Wèi Shuò 衛鑠 (272–349), zì Màoyī 茂猗, conventionally known as Lady Wèi 衛夫人 (her married style — she was the wife of Tíngwèi Lǐ Jǔ 李矩 of Rǔyīn 汝陰). The most celebrated woman calligrapher of the Eastern-Jìn period, traditionally credited as the calligraphy teacher of Wáng Xīzhī 王羲之 (王羲之) in his youth. CBDB id 134865 records her under Eastern Jìn (dynasty code 27) with lifedates 272–349, in agreement with the Jìn shū and the standard scholarly consensus.
A member of the great Hédōng Wèi 河東衛氏 calligraphic lineage: she was the niece of Wèi Héng 衛恆 (衛恆, author of KR3h0092 Sìtǐ shūshì), grand-daughter of Wèi Guàn 衛瓘. Inherited the family transmission of zhāngcǎo 章草 and the early kǎishū 楷書 (standard script) tradition deriving from Zhōng Yáo 鍾繇 (151–230), the recognised founder of kǎi. Her son Lǐ Chōng 李充 was also a calligrapher; Wáng Xīzhī, a relative on his mother’s side, is said in the Shū hòu pǐn and Sūn Guòtíng’s 孫過庭 Shū pǔ to have studied with her in childhood.
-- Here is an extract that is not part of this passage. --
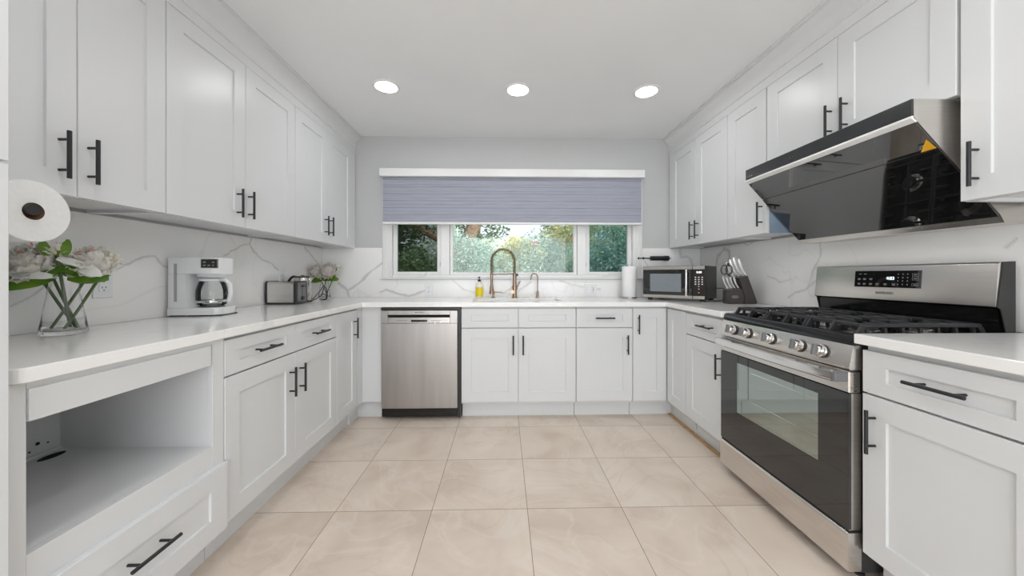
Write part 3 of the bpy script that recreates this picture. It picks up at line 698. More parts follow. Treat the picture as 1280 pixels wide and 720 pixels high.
# oven door
b = MB(); b.box(1.254, 1.298, G0+.004, G1-.004, .694, .775, .004).box(1.254, 1.298, G0+.004, G1-.004, .196, .204, .002)
b.box(1.262, 1.298, G0+.004, G0+.022, .2045, .6935).box(1.262, 1.298, G1-.022, G1-.004, .2045, .6935)
dr = g(b, 'oven_door', M['steelh'])
def dch(b_, n, m, **k):
    o = b_.build(n, m, dr, **k); return o
wy0, wy1, wz0, wz1 = 1.368, 1.855, .388, .655
b = MB(); xg0, xg1 = 1.2515, 1.2615
b.box(xg0, xg1, G0+.004, wy0, .200, .6938).box(xg0, xg1, wy1, G1-.004, .200, .6938).box(xg0, xg1, wy0, wy1, .200, wz0).box(xg0, xg1, wy0, wy1, wz1, .6938)
dch(b, 'door_glass', M['blackglass'])
dch(MB().box(xg0+.0005, xg0+.004, wy0, wy1, wz0, wz1), 'oven_window', M['oveninner'])
b = MB(); b.box(1.2625, 1.2635, wy0-.01, wy1+.01, wz0-.01, wz1+.01); 
dch(MB().box(1.2630, 1.2640, wy0-.005, wy1+.005, wz0-.005, wz1+.005), 'oven_lining', mat('oven_enamel', (.10, .105, .10), .3))
b = MB()
for z in (.481, .628): b.tube([(1.2516, wy0+.002, z), (1.2516, wy1-.11, z)], .0010, 6)
dch(b, 'oven_rack', M['chrome'])
hy = []
for i in range(17):
    t = i/16; y = G0+.022+(G1-G0-.044)*t; bow = .010*math.sin(PI*t); hy.append((y, 1.209-bow))
b = MB(); R = []
for y, x in hy: R.append([b.bm.verts.new(p) for p in ((x+.004, y, .733), (x-.004, y, .738), (x-.006, y, .754), (x-.004, y, .770), (x+.004, y, .775), (x+.012, y, .770), (x+.012, y, .738))])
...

A short rhapsody on the use of the brush, the Bǐzhèn tú 筆陣圖 (KR3h0093), is preserved under her name; modern scholarship (Barnhart 1964, Ledderose 1979) generally regards it as a Táng-period attribution rather than her actual composition, though the question is unsettled and the tradition unbroken from the Tang. No autograph specimens of her calligraphy survive — her work is known only through tradition.